The CAC, a nonprofit group composed primarily of retired pro wrestlers, honored Roop recently at its annual banquet in Las Vegas. Roop was presented with the Lou Thesz Award for his technical prowess as a regional star throughout the 1970s and 1980s.

During a telephone interview, Roop joked that his commitment to attend the banquet was the main reason he won. Roop, though, was a worthy recipient of an award named after one of pro wrestling's most storied grapplers and in-ring wizards. Roop was an Olympic wrestler who parlayed his athletic talent into an 18-year pro career.

"I read the qualifications and they say Lou wanted the (winner) to have some kind of amateur background," said Roop, who estimates that he appeared in roughly 4,500 pro matches. "I was never a world champion, but when an honor like this comes to you, you don't turn it down."

After a seventh-place finish in Greco-Roman wrestling at the 1968 Olympics, Roop embarked on a pro career the following year in Florida. Roop admits it took him time adjusting to the industry's show-business aspects.

"It wasn't an obstacle physically going from amateur wrestling," he said. "The problem was being flamboyant. Trying to become the next Hulk Hogan is a lot harder for amateurs.

"A younger guy might be able to do it easier. In my case, I was 26 years old. I had three years of military service. I had gone to college and graduated (from Southern Illinois University). I had established a personality. Bob Roop was, in my mind, a real person."

Roop eventually got the swing of things and even ended his career in Florida performing with a half-shaved head under the alias Maha Singh. Roop's greatest success came as a heel using the shoulder-breaker as his finishing maneuver. He headlined territories across the country. He also won several tag-team titles with "Cowboy" Bob Orton Jr., the father of current World Wrestling Entertainment star Randy Orton.

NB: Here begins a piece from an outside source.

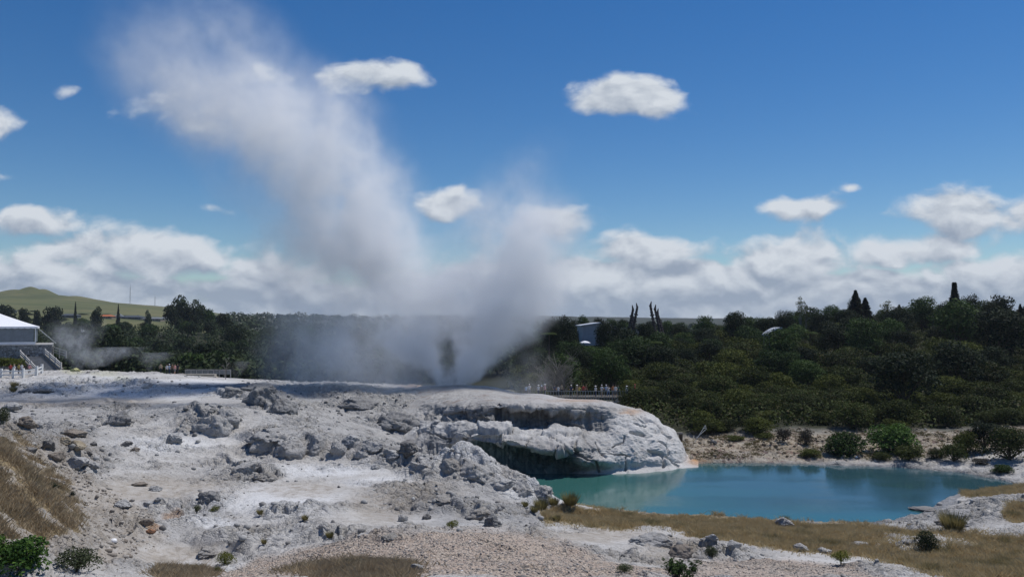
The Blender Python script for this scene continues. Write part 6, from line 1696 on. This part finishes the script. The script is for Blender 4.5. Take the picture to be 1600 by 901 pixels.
rgb_ = np.random.default_rng(8)
q = np.array([at(rgb_.uniform(-60, 34), rgb_.uniform(562, 572), 141 + rgb_.uniform(-2, 3)) for _ in range(160)])
clumps('grass_bank', q, rgb_.uniform(.5, 1.0, len(q)), 60, .22, M_OLIVE, 'mown olive grass bank below the stone wall', 81, cat='grass')
# low seating steps and barrier of the viewing place in the middle distance
def seating():
    Y = 138; p0 = at(280, 592, Y); w = (352 - 280) / F * Y
    t = thing('seating_steps', (p0[0], Y - 3, p0[2] - .4), 'low tan stone seating steps beside the white dead tree', 'steps')
    for i in range(3):
        m = MB(); m.box((w / 2 - i * .3, 1.2 * i, .35 + .35 * i), (w - i * .9, 1.1, .55)); m.build('step', plain('seat_stone', (.33, .30, .25), .9, .25, 1.5), t)
    t2 = thing('barrier_fence', (p0[0], 140.5, at(280, 585, 140.5)[2]), 'low pale barrier fence behind the seating steps', 'fence')
    m = MB(); m.bar((0, 0, .85), (w, 0, .85), .1, .14); m.build('rail', WOODG, t2)
    for i in range(9): m = MB(); m.bar((w * i / 8, 0, -.6), (w * i / 8, 0, .85), .1); m.build('post', WOODG, t2)
    m = MB(); m.box((w / 2, .06, .4), (w, .04, .7)); m.build('panel', plain('grey_panel', (.2, .21, .21), .8), t2)
seating()

# ---------------------------------------------------------------- hall, carved posts, parasol on the wooded rise
def hall():
    Y = 228; p = at(910, 534, Y); x = p[0]
    z = p[2] - 1; k = Y / F; W1 = 27 * k; W2 = 90 * k
    t = thing('hall', (x, Y, z), 'long grey hall with low gabled roof among the dark trees', 'building')
    h = at(910, 509, Y)[2] - z; hr = at(936, 505, Y)[2] - z
    wm = plain('hall_cladding', (.33, .33, .36), .7, .08, 1.0); m = MB()
    m.add([(0, 0, 0), (W1, 0, 0), (W1, 0, hr), (0, 0, h), (0, 18, 0), (W1, 18, 0), (W1, 18, hr), (0, 18, h)], [(0, 1, 2, 3), (5, 4, 7, 6), (4, 0, 3, 7), (1, 5, 6, 2)]); m.build('gable_wall', wm, t)
    h2 = at(998, 517, Y)[2] - z; m = MB()
    m.add([(W1 + .02, 2, 0), (W2, 2, 0), (W2, 2, h2), (W1 + .02, 2, hr - .3), (W1 + .02, 20, 0), (W2, 20, 0), (W2, 20, h2), (W1 + .02, 20, hr - .3)], [(0, 1, 2, 3), (5, 4, 7, 6), (1, 5, 6, 2)]); m.build('side_wall', wm, t)
    r = MB(); r.add([(-.5, -.6, h - .05), (W1 + .2, -.6, hr + .02), (W1 + .2, 19, hr + .02), (-.5, 19, h - .05), (-.5, -.6, h + .18), (W1 + .2, -.6, hr + .3), (W1 + .2, 19, hr + .3), (-.5, 19, h + .18)], [(0, 1, 5, 4), (1, 2, 6, 5), (2, 3, 7, 6), (3, 0, 4, 7), (4, 5, 6, 7), (3, 2, 1, 0)]); r.build('roof', plain('hall_roof', (.55, .56, .58), .5), t)
    r = MB(); r.add([(W1 + .25, 1.5, hr - .1), (W2 + .5, 1.5, h2), (W2 + .5, 21, h2), (W1 + .25, 21, hr - .1), (W1 + .25, 1.5, hr + .12), (W2 + .5, 1.5, h2 + .22), (W2 + .5, 21, h2 + .22), (W1 + .25, 21, hr + .12)], [(0, 1, 5, 4), (1, 2, 6, 5), (2, 3, 7, 6), (3, 0, 4, 7), (4, 5, 6, 7), (3, 2, 1, 0)]); r.build('roof', plain('hall_roof_dark', (.24, .25, .28), .6), t)
hall()
CARVE = plain('carved_timber', (.062, .048, .045), .75, .35, 1.5, .2, .05)
def carved_post(x0, y0, x1, y1, label, seed, wd=.92):
    Y = 226.0 + seed * .9; a = at(x0, y0, Y); b = at(x1, y1, Y); d = Vector(b - a); L = d.length + 4
    rg = np.random.default_rng(seed); dn = d.normalized(); a = Vector(a) - dn * 4
    t = thing('carved_post', a, label, 'carved post', 'tall carved wooden posts leaning inward')
    side = dn.cross(Vector((0, 1, 0))).normalized(); V = []; Fq = []; n = 60
    for i in range(n + 1):
        u = i / n; w = wd * (1 - .28 * u) * (1 + .13 * math.sin(i * 1.35 + seed) + .08 * rg.normal() * (u < .98))
        if i == n: w *= .5
        c = dn * (L * u); 
        for j in range(8):
            q = 2 * math.pi * j / 8; V.append(c + side * (w * .5 * math.cos(q)) + Vector((0, 1, 0)) * (w * .42 * math.sin(q)))
    for i in range(n):
        for j in range(8): Fq.append((i * 8 + j, i * 8 + (j + 1) % 8, (i + 1) * 8 + (j + 1) % 8, (i + 1) * 8 + j))
    Fq.append(tuple(n * 8 + j for j in range(8)))
    obj('shaft', mesh_poly('shaft', V, Fq), CARVE, t)
    h = MB(); c = dn * (L * 1.0); h.bar(c - dn * .3, c + dn * .9 - side * .5 * (1 if x1 < x0 else -1), wd * .8, wd * .7, 6, wd * .25); h.build('finial', CARVE, t)
    for q in (.35, .55, .75): 
        h = MB(); c = dn * (L * q); h.bar(c - side * wd * .62, c + side * wd * .62, .42, .42, 6); h.build('carved_band', CARVE, t)
carved_post(984, 508, 989.5, 482, 'shorter left post of the leaning carved pair', 1)
carved_post(990.5, 508, 996, 478.5, 'taller right post of the left carved pair', 3)
carved_post(987, 506, 990, 494, 'short stump post between the left carved pair', 2, .5)
carved_post(1024, 519, 1016, 476, 'tallest carved post, first of the right set', 4, 1.0)
carved_post(1031.5, 519, 1023, 481, 'middle carved post of the right set', 5)
carved_post(1035, 520, 1027, 487, 'outer lower carved post of the right set', 6)
carved_post(1037, 520, 1033, 505, 'grey stub post at the foot of the right carved set', 7, .5)
def parasol(px, py, Y, w, label):
    p = at(px, py, Y); r = w / 2 / F * Y; t = thing('parasol', (p[0], Y, p[2] - 2.4), label, 'parasol'); V = [(0, 0, 2.9)]; Fq = []
    for j, (rr, z) in enumerate([(.5, 2.72), (1.0, 2.38), (1.0, 2.2)]):
        for i in range(12): q = 2 * math.pi * i / 12; V.append((r * rr * math.cos(q), r * rr * math.sin(q), z))
    for i in range(12):
        n_ = (i + 1) % 12; Fq.append((0, 1 + i, 1 + n_))
        for j in range(2): Fq.append((1 + j * 12 + i, 1 + (j + 1) * 12 + i, 1 + (j + 1) * 12 + n_, 1 + j * 12 + n_))
    obj('canopy', mesh_poly('parasol_canopy', V, Fq), TENT, t); m = MB(); m.bar((0, 0, -1), (0, 0, 2.9), .07, n=8); m.build('pole', STEEL, t)
parasol(914, 535, 212, 17, 'white parasol showing among the dark trees below the hall')
def shelter():
    Y = 205; p = at(1200, 524, Y); e = at(1222, 513, Y); d = e - p; t = thing('shelter', (p[0], Y, p[2] - 2.5), 'pale curved shelter roof poking out of the thicket', 'shelter'); V = []; Fq = []; n = 14
    for i in range(n + 1):
        u = i / n; x = d[0] * u; z = 2.5 + d[2] * (1 - (1 - u) ** 1.9)
        V += [(x, 0, z), (x, 5, z), (x, 5, z + .3), (x, 0, z + .3)]
    for i in range(n):
        for j in range(4): Fq.append((i * 4 + j, i * 4 + (j + 1) % 4, i * 4 + 4 + (j + 1) % 4, i * 4 + 4 + j))
    obj('roof', mesh_poly('shelter_roof', V, Fq), plain('pale_roofing', (.42, .44, .47), .6), t)
    for x, y in ((.4, .5), (d[0] - .4, .5), (.4, 4.5), (d[0] - .4, 4.5)): m = MB(); m.bar((x, y, -2), (x, y, 2.6 + d[2] * (x > 1)), .2); m.build('post', WOODG, t)
shelter()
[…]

Roop said his most memorable story line came in 1976 while working against current WWE trainer Steve Keirn. Roop harshly insulted Keirn's father Richard -- who had been a prisoner of war in Vietnam but was eventually released -- during a television interview on "Championship Wrestling from Florida."

Keirn charged to attack Roop as scripted, but cracked his ankle on a camera stand en route to Gordon Solie's announcing table. Fans never knew that the emotional, tear-filled interview Keirn delivered about his father stemmed from the pain in his leg and not in his heart. (Keirn's father had signed off on the story line beforehand.)

The feud became a box-office success, but Roop encountered backstage fallout he never envisioned.

"If Steve had done that interview screaming and yelling, it wouldn't have had 1/10th the impact," Roop said. "Because of the way it happened, I started getting death threats that same day. A person I knew at MacDill Air Force Base in Tampa called and told me some airmen were watching on TV and wanted to find my house to throw a tank grenade through the window. Some people even pulled guns on me."

Roop survived those threats but was forced to retire in 1988 following a car accident. Roop broke ties with the business in the early 1990s and moved his family from South Florida to outside Lansing, Mich.

Roop became heavily involved in Boy Scouts with his sons. He completed a second bachelor's degree, to work as a special-education elementary-school teacher. Roop, 66, also wrote a semi-autographical book ("Death Match") about some of his wild wrestling road stories.

While he doesn't follow the current wrestling scene, Roop has taken an interest in mixed-martial-arts fighting because of his son. Ryan Roop made his pro debut in March 2008 and has trained under MMA legend Dan "The Beast" Severn.

Like other star amateur wrestlers of the 1960s, Roop wishes that a potentially lucrative career option like the Ultimate Fighting Championship had existed in his heyday. If it had, Roop might never have followed in the footsteps of Dale Lewis, Jack Brisco and Army grappling teammate Jim Raschke (a/k/a Baron Von Raschke) into pro wrestling.

"In my prime, I would have been able to handle a lot of these guys today," said Roop, who wrestled as a 6-foot-1, 270-pound heavyweight. "I didn't like getting hit in the face. But if you told me how much money I could have made, I would have done it."